▶ [Task details] Begin at the line that contains "Write part 2 of", stop after the line that contains "rough=0.5, dry=0.02, trans=0.28)", and reproduce only that span, unaltered.

▶ [Listed entries]

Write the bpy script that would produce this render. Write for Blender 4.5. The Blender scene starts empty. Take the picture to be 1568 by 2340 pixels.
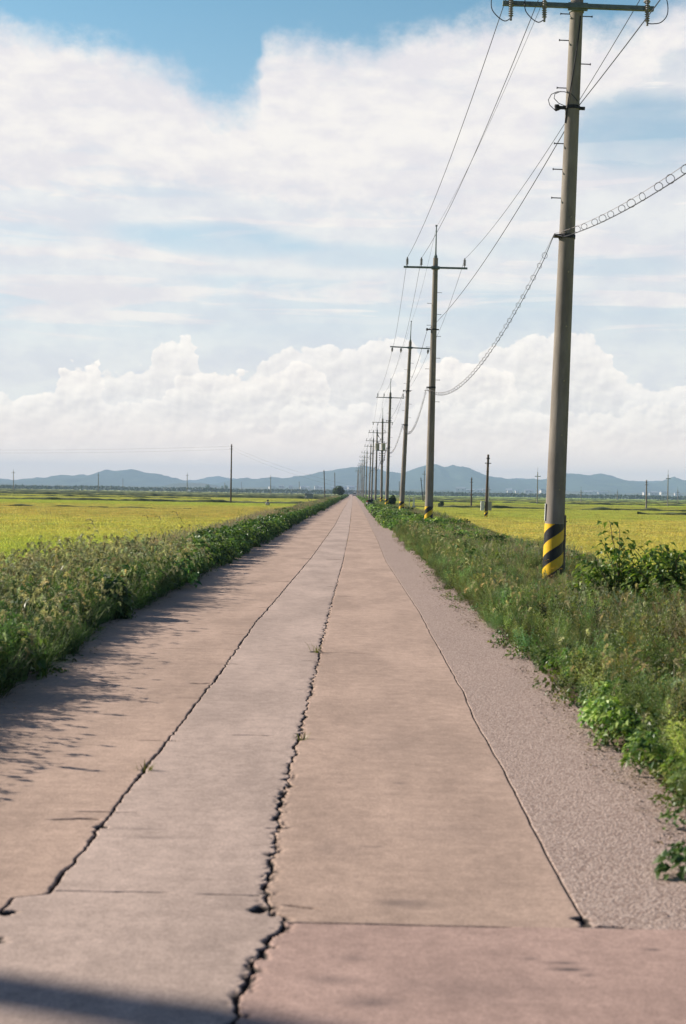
import bpy, math, random
import numpy as np
from mathutils import Vector, Matrix, Euler

random.seed(7); RNG = np.random.default_rng(11)
S = bpy.context.scene
C = S.collection
R = math.radians

# ------------------------------------------------------------------ camera
FPX = 3250.0; CX = 784.0; CY = 1170.0; EYE = 1.45
def nrm(v): return v / np.linalg.norm(v)
_y = np.array([23.0, 43.4, -FPX]); _p1 = np.array([-784.0, 57.0, -FPX]); _p2 = np.array([784.0, 30.5, -FPX])
Zc = nrm(np.cross(_p2, _p1)); Yc = nrm(_y - Zc * _y.dot(Zc)); Xc = np.cross(Yc, Zc)
if Zc[1] < 0: raise RuntimeError('up')
CAM = np.array([Xc, Yc, Zc])                      # camera vector -> world vector
def ray(x, y): return CAM @ np.array([x - CX, CY - y, -FPX])
def at(x, y, Y):
    d = ray(x, y); t = Y / d[1]; return np.array([d[0]*t, Y, EYE + d[2]*t])
def ground(x, y, z=0.0):
    d = ray(x, y); t = (z - EYE) / d[2]; return np.array([d[0]*t, d[1]*t, z])

cam = bpy.data.cameras.new('camera'); co = bpy.data.objects.new('camera', cam); C.objects.link(co)
co.matrix_world = Matrix.Translation((0, 0, EYE)) @ Matrix(CAM.tolist()).to_4x4()
cam.sensor_fit = 'VERTICAL'; cam.sensor_height = 36; cam.sensor_width = 24; cam.lens = 50
cam.clip_start = 0.1; cam.clip_end = 30000
cam.dof.use_dof = True; cam.dof.focus_distance = 42; cam.dof.aperture_fstop = 4.4
S.camera = co
S.render.film_transparent = False
S.view_settings.view_transform = 'Standard'; S.view_settings.look = 'None'
S.view_settings.exposure = 0.55; S.view_settings.gamma = 1.0
try:
    S.cycles.volume_bounces = 1
    S.cycles.max_bounces = 6; S.cycles.diffuse_bounces = 3; S.cycles.transmission_bounces = 4
    S.cycles.transparent_max_bounces = 8
except Exception: pass

# ------------------------------------------------------------------ sun
SUN_AZ = math.atan2(-0.94, 0.34); SUN_EL = R(27)
sd = Vector((math.sin(SUN_AZ)*math.cos(SUN_EL), math.cos(SUN_AZ)*math.cos(SUN_EL), math.sin(SUN_EL)))
sl = bpy.data.lights.new('sun', 'SUN'); sl.energy = 5.0; sl.angle = R(0.5); sl.color = (1.0, 0.90, 0.76)
so = bpy.data.objects.new('sun', sl); C.objects.link(so)
so.rotation_euler = sd.to_track_quat('Z', 'Y').to_euler(); so.location = (-30, 10, 40)

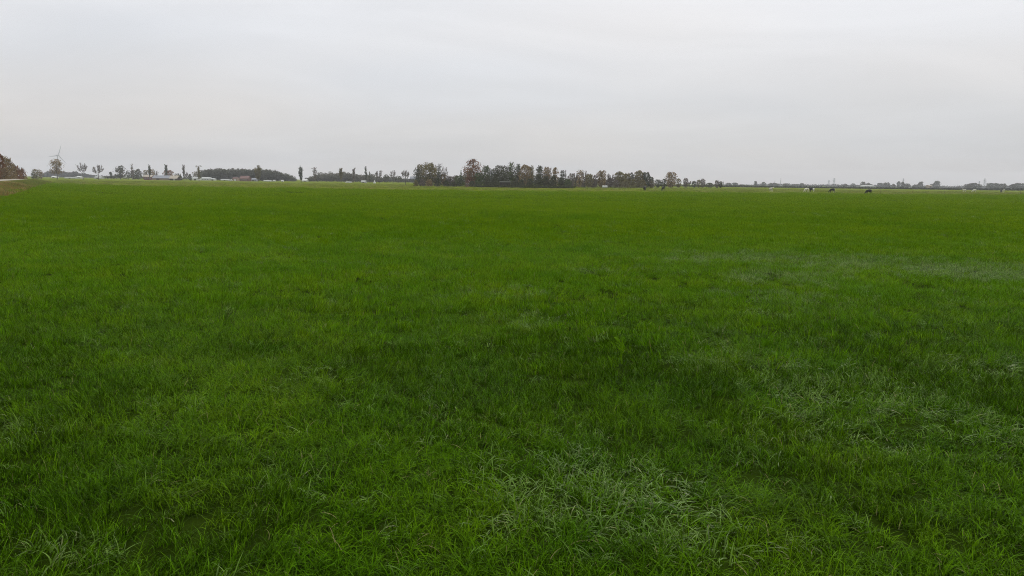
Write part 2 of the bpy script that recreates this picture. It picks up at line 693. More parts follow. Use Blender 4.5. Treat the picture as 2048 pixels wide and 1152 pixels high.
# shades of the plants: deep green, mid green, yellow green
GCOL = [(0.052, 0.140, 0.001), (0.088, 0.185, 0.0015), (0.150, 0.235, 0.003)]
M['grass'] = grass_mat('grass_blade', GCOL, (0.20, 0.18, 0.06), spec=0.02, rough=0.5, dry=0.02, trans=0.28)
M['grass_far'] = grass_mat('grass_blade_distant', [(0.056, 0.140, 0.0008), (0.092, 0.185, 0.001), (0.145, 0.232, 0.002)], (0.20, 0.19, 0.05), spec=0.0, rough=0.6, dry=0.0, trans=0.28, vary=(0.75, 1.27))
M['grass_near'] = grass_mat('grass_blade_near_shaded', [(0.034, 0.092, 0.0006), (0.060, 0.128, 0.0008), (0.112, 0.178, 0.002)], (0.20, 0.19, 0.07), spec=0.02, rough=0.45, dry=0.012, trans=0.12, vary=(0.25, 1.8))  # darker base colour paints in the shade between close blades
M['grass_pale'] = grass_mat('grass_blade_sheen', [(0.085, 0.165, 0.018), (0.12, 0.205, 0.027), (0.165, 0.24, 0.040)],
                            (0.22, 0.25, 0.09), spec=0.15, rough=0.38, dry=0.05)  # sheen of the sky on bent blades, put into their colour
M['grass_dry'] = grass_mat('grass_blade_dry', [(0.17, 0.095, 0.018), (0.26, 0.16, 0.035), (0.32, 0.24, 0.085)],
                           (0.10, 0.14, 0.03), spec=0.3, rough=0.6, dry=0.2)
M['grass_past'] = grass_mat('grass_blade_pasture', [(0.10, 0.14, 0.016), (0.14, 0.17, 0.022), (0.19, 0.18, 0.04)],
                            (0.2, 0.17, 0.08), spec=0.1, rough=0.6)

near_meshes = [tuft_mesh('near%d' % i, 50, 0.085, 0.05, 0.185, 0.0054, 5, 1.2 + 0.4 * (i % 4), M['grass_near'], 100 + i, 0.7) for i in range(8)]
near_meshes += [tuft_mesh('nearp%d' % i, 13, 0.09, 0.10, 0.24, 0.0088, 6, 1.5 + 0.4 * i, M['grass_pale'], 130 + i, 0.8) for i in range(4)]
near_meshes += [tuft_mesh('nearl%d' % i, 16, 0.09, 0.16, 0.30, 0.0046, 7, 1.6 + 0.5 * i, M['grass_near'], 140 + i, 0.7) for i in range(3)]
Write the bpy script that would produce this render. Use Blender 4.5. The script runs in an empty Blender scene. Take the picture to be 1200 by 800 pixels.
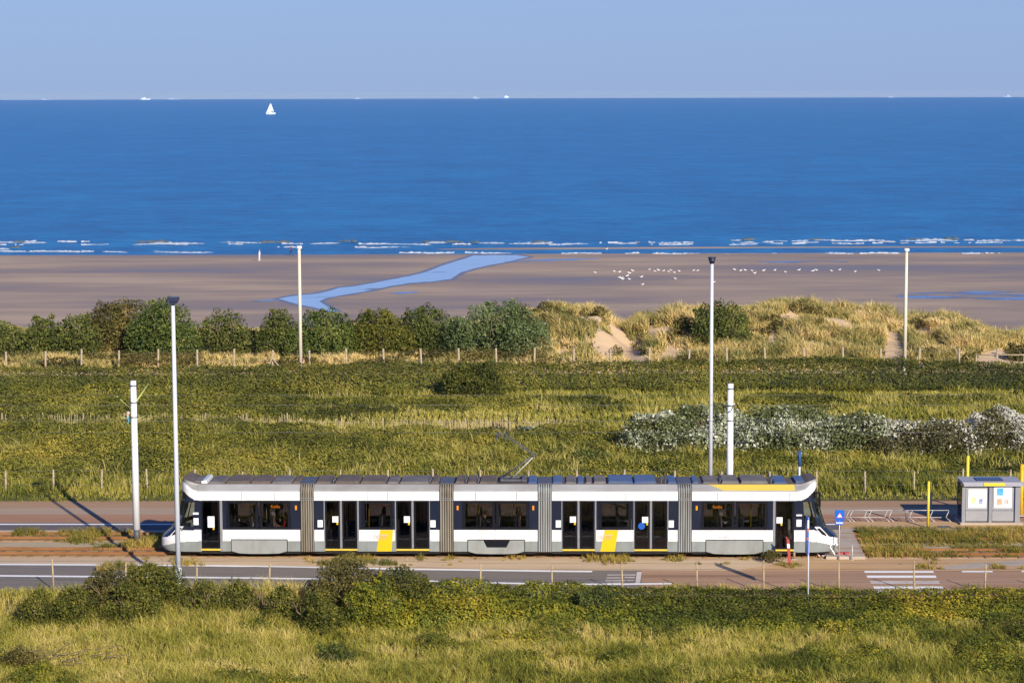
import bpy, bmesh, math, random
import numpy as np
from mathutils import Vector, Matrix

random.seed(7)
rng = np.random.default_rng(11)
SC = bpy.context.scene
COL = SC.collection
R = math.radians

# ------------------------------------------------------------------ camera
FPX, CAMH, PITCH, ROLL = 2548.0, 21.25, R(6.53), R(-0.167)
cam_d = bpy.data.cameras.new('camera')
cam = bpy.data.objects.new('camera', cam_d)
COL.objects.link(cam)
CM = Matrix.Rotation(math.pi / 2 - PITCH, 3, 'X') @ Matrix.Rotation(ROLL, 3, 'Z')
cam.matrix_world = Matrix.Translation((0, 0, CAMH)) @ CM.to_4x4()
cam_d.sensor_width = 36
cam_d.lens = FPX * 36 / 1200
cam_d.clip_start = 1
cam_d.clip_end = 60000
SC.camera = cam

def ray(u, v):
    return CM @ Vector(((u - 600) / FPX, -(v - 400) / FPX, -1))
def G(u, v, z=0.0):                      # ground point measured from the photo
    d = ray(u, v); t = (z - CAMH) / d.z
    return Vector((d.x * t, d.y * t, z))
def A(u, v, Y):                          # point at a known distance
    d = ray(u, v); t = Y / d.y
    return Vector((d.x * t, Y, CAMH + d.z * t))

SEA = -5.0
YSH = G(600, 297.5, SEA).y
BK = (SEA + 3.2) / (YSH - 204)
BARY = G(600, 291.4, SEA).y
def beach(y): return -3.2 + (y - 204) * BK
def B(u, v, up=0.0):                     # point on the beach slope
    d = ray(u, v)
    t = (-3.2 - 204 * BK + up - CAMH) / (d.z - BK * d.y)
    return Vector((d.x * t, d.y * t, CAMH + d.z * t))

# ------------------------------------------------------------------ noise
_LAT = np.random.default_rng(5).random((256, 256))
def vn(x, y, s=1.0, o=0):
    x = np.asarray(x, float) / s + 17.3 * (o + 1); y = np.asarray(y, float) / s + 9.1 * (o + 3)
    xi = np.floor(x).astype(int); yi = np.floor(y).astype(int)
    fx = x - xi; fy = y - yi
    fx = fx * fx * (3 - 2 * fx); fy = fy * fy * (3 - 2 * fy)
    a = _LAT[xi & 255, yi & 255]; b = _LAT[(xi + 1) & 255, yi & 255]
    c = _LAT[xi & 255, (yi + 1) & 255]; d = _LAT[(xi + 1) & 255, (yi + 1) & 255]
    return (a * (1 - fx) + b * fx) * (1 - fy) + (c * (1 - fx) + d * fx) * fy
def fbm(x, y, s, o=0):
    return 0.55 * vn(x, y, s, o) + 0.28 * vn(x, y, s * .47, o + 1) + 0.17 * vn(x, y, s * .21, o + 2)
def sst(a, b, x):
    t = np.clip((np.asarray(x, float) - a) / (b - a), 0, 1)
    return t * t * (3 - 2 * t)
def UX(u, Y): return A(u, 400, Y).x

# ------------------------------------------------------------------ materials
def newmat(name):
    m = bpy.data.materials.new(name); m.use_nodes = True
    nt = m.node_tree; nt.nodes.clear()
    out = nt.nodes.new('ShaderNodeOutputMaterial')
    return m, nt, out
def N(nt, t, **kw):
    n = nt.nodes.new(t)
    for k, v in kw.items(): setattr(n, k, v)
    return n
def ramp(nt, cols, pos=None):
    r = nt.nodes.new('ShaderNodeValToRGB')
    e = r.color_ramp.elements
    pos = pos or [i / (len(cols) - 1) for i in range(len(cols))]
    e[0].position, e[0].color = pos[0], (*cols[0], 1)
    e[1].position, e[1].color = pos[-1], (*cols[-1], 1)
    for c, p in zip(cols[1:-1], pos[1:-1]):
        x = e.new(p); x.color = (*c, 1)
    return r
def mat(name, c0, c1=None, scale=1.0, stretch=(1, 1, 1), rough=.7, spec=.3, metal=0, bump=0, bscale=None, detail=6, coat=0, lo=.3, hi=.7, c2=None):
    m, nt, out = newmat(name)
    p = N(nt, 'ShaderNodeBsdfPrincipled')
    p.inputs['Roughness'].default_value = rough
    p.inputs['Specular IOR Level'].default_value = spec
    p.inputs['Metallic'].default_value = metal
    p.inputs['Coat Weight'].default_value = coat
    nt.links.new(p.outputs[0], out.inputs[0])
    if c1 is None: c1 = tuple(c * .93 for c in c0)
    tc = N(nt, 'ShaderNodeTexCoord'); mp = N(nt, 'ShaderNodeMapping')
    mp.inputs['Scale'].default_value = stretch
    nt.links.new(tc.outputs['Object'], mp.inputs[0])
    no = N(nt, 'ShaderNodeTexNoise'); no.inputs['Scale'].default_value = scale
    no.inputs['Detail'].default_value = detail; no.inputs['Roughness'].default_value = .62
    nt.links.new(mp.outputs[0], no.inputs['Vector'])
    r = ramp(nt, [c0, c1] if c2 is None else [c0, c1, c2], [lo, hi] if c2 is None else [lo, (lo + hi) / 2, hi])
    nt.links.new(no.outputs[0], r.inputs[0]); nt.links.new(r.outputs[0], p.inputs['Base Color'])
    if bump:
        b = N(nt, 'ShaderNodeBump'); b.inputs['Strength'].default_value = 1; b.inputs['Distance'].default_value = bump
        n2 = N(nt, 'ShaderNodeTexNoise'); n2.inputs['Scale'].default_value = bscale or scale * 4; n2.inputs['Detail'].default_value = 4
        nt.links.new(mp.outputs[0], n2.inputs['Vector']); nt.links.new(n2.outputs[0], b.inputs['Height'])
        nt.links.new(b.outputs[0], p.inputs['Normal'])
    return m
def leafmat(name, cols, pos=None, trans=.36, rough=.6, spec=.2):
    m, nt, out = newmat(name)
    at = N(nt, 'ShaderNodeAttribute', attribute_name='tint')
    r = ramp(nt, cols, pos)
    nt.links.new(at.outputs['Fac'], r.inputs[0])
    p = N(nt, 'ShaderNodeBsdfPrincipled'); p.inputs['Roughness'].default_value = rough; p.inputs['Specular IOR Level'].default_value = spec
    t = N(nt, 'ShaderNodeBsdfTranslucent'); mx = N(nt, 'ShaderNodeMixShader'); mx.inputs[0].default_value = trans
    nt.links.new(r.outputs[0], p.inputs['Base Color']); nt.links.new(r.outputs[0], t.inputs[0])
    nt.links.new(p.outputs[0], mx.inputs[1]); nt.links.new(t.outputs[0], mx.inputs[2]); nt.links.new(mx.outputs[0], out.inputs[0])
    return m
def glassmat(name, tint, refl=.06, rough=.02):
    m, nt, out = newmat(name)
    t = N(nt, 'ShaderNodeBsdfTransparent'); t.inputs[0].default_value = (*tint, 1)
    g = N(nt, 'ShaderNodeBsdfGlossy'); g.inputs['Roughness'].default_value = rough
    lw = N(nt, 'ShaderNodeFresnel'); lw.inputs[0].default_value = 1.5
    ma = N(nt, 'ShaderNodeMath', operation='ADD'); ma.inputs[1].default_value = refl - .04
    nt.links.new(lw.outputs[0], ma.inputs[0])
    mx = N(nt, 'ShaderNodeMixShader')
    nt.links.new(ma.outputs[0], mx.inputs[0]); nt.links.new(t.outputs[0], mx.inputs[1]); nt.links.new(g.outputs[0], mx.inputs[2])
    nt.links.new(mx.outputs[0], out.inputs[0])
    return m
def emitmat(name, col, s):
    m, nt, out = newmat(name)
    e = N(nt, 'ShaderNodeEmission'); e.inputs[0].default_value = (*col, 1); e.inputs[1].default_value = s
    nt.links.new(e.outputs[0], out.inputs[0]); return m

M = {}
M['tram_white'] = mat('tram_white', (.68, .68, .68), (.50, .475, .44), 1.3, stretch=(1.4, 1, .5), lo=.50, hi=.86, rough=.3, spec=.5, coat=.2)
M['tram_grey'] = mat('tram_grey', (.215, .24, .235), (.15, .155, .14), 1.6, stretch=(1.2, 1, .6), lo=.42, hi=.8, rough=.4, spec=.4)
M['tram_skirt'] = mat('tram_skirt', (.245, .26, .25), (.17, .17, .155), 1.4, stretch=(1.2, 1, .6), lo=.42, hi=.8, rough=.45)
M['tram_cant'] = mat('tram_cant', (.32, .32, .32), (.20, .185, .172), .35, rough=.5, lo=.35, hi=.7)
M['tram_dark'] = mat('tram_dark', (.012, .016, .032), (.016, .02, .038), 1, rough=.12, spec=.5)
M['tram_black'] = mat('tram_black', (.006, .007, .011), (.009, .009, .013), 3, rough=.35, spec=.2)
M['roof_grime'] = mat('roof_grime', (.14, .11, .095), (.08, .066, .058), 1.4, stretch=(1, .5, 1), rough=.8, lo=.3, hi=.75)
M['roof_grey'] = mat('roof_grey', (.18, .165, .16), (.10, .09, .088), 1.5, rough=.7)
M['roof_blue'] = mat('roof_blue', (.045, .085, .20), (.09, .11, .17), 1.5, rough=.4)
M['under'] = mat('under', (.01, .01, .013), (.02, .017, .015), 3, rough=.8)
M['inner'] = mat('inner', (.32, .32, .33), (.27, .27, .28), 2, rough=.6)
M['tfloor'] = mat('tfloor', (.08, .08, .09), (.06, .06, .07), 2, rough=.6)
M['tseat'] = mat('tseat', (.035, .045, .09), (.05, .05, .06), 6, rough=.8)
M['tseatback'] = mat('tseatback', (.42, .42, .42), (.36, .36, .36), 6, rough=.6)
M['yellow'] = mat('yellow', (.62, .43, .008), (.58, .40, .008), 2, rough=.4)
M['banner_yellow'] = mat('banner_yellow', (.62, .45, .07), (.55, .41, .08), 1.2, rough=.5)
M['door_sill'] = mat('door_sill', (.62, .46, .06), (.5, .36, .05), 4, rough=.6)
M['jamb'] = mat('jamb', (.22, .22, .23), (.17, .17, .18), 3, rough=.5)
M['glass'] = glassmat('glass', (.62, .61, .62))
M['door_glass'] = glassmat('door_glass', (.40, .39, .41))
M['cab_glass'] = glassmat('cab_glass', (.86, 1, .95), .12)
M['paper'] = mat('paper', (.80, .80, .80), (.72, .73, .75), 14, rough=.7)
M['amber'] = emitmat('amber', (1, .32, .02), 1.1)
M['led'] = emitmat('led', (1, .28, .02), 1.6)
M['sticker_blue'] = mat('sticker_blue', (.01, .08, .38), rough=.5)
M['faint_ink'] = mat('faint_ink', (.45, .43, .45), rough=.6)
M['logo_ink'] = mat('logo_ink', (.42, .30, .24), rough=.6)
M['pale_ink'] = mat('pale_ink', (.72, .66, .65), rough=.5)
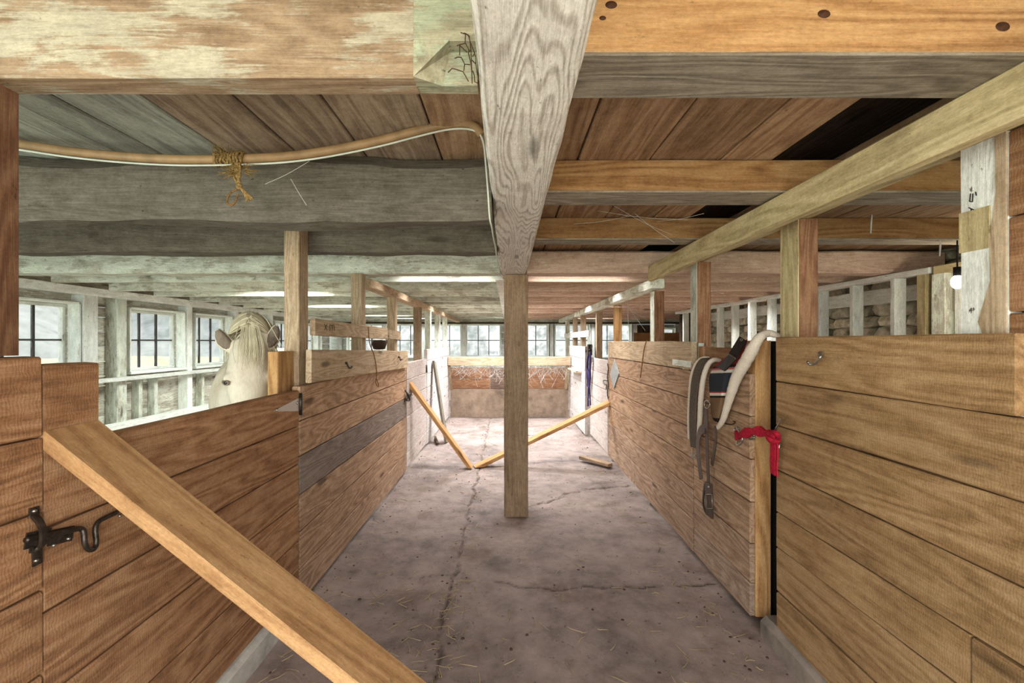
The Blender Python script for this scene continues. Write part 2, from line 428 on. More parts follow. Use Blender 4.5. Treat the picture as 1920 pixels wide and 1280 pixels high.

▶ [Answer to this exercise]
Write part 2 of the bpy script that recreates this picture. It picks up at line 693. More parts follow. Use Blender 4.5. Treat the picture as 2048 pixels wide and 1152 pixels high.
# shades of the plants: deep green, mid green, yellow green
GCOL = [(0.052, 0.140, 0.001), (0.088, 0.185, 0.0015), (0.150, 0.235, 0.003)]
M['grass'] = grass_mat('grass_blade', GCOL, (0.20, 0.18, 0.06), spec=0.02, rough=0.5, dry=0.02, trans=0.28)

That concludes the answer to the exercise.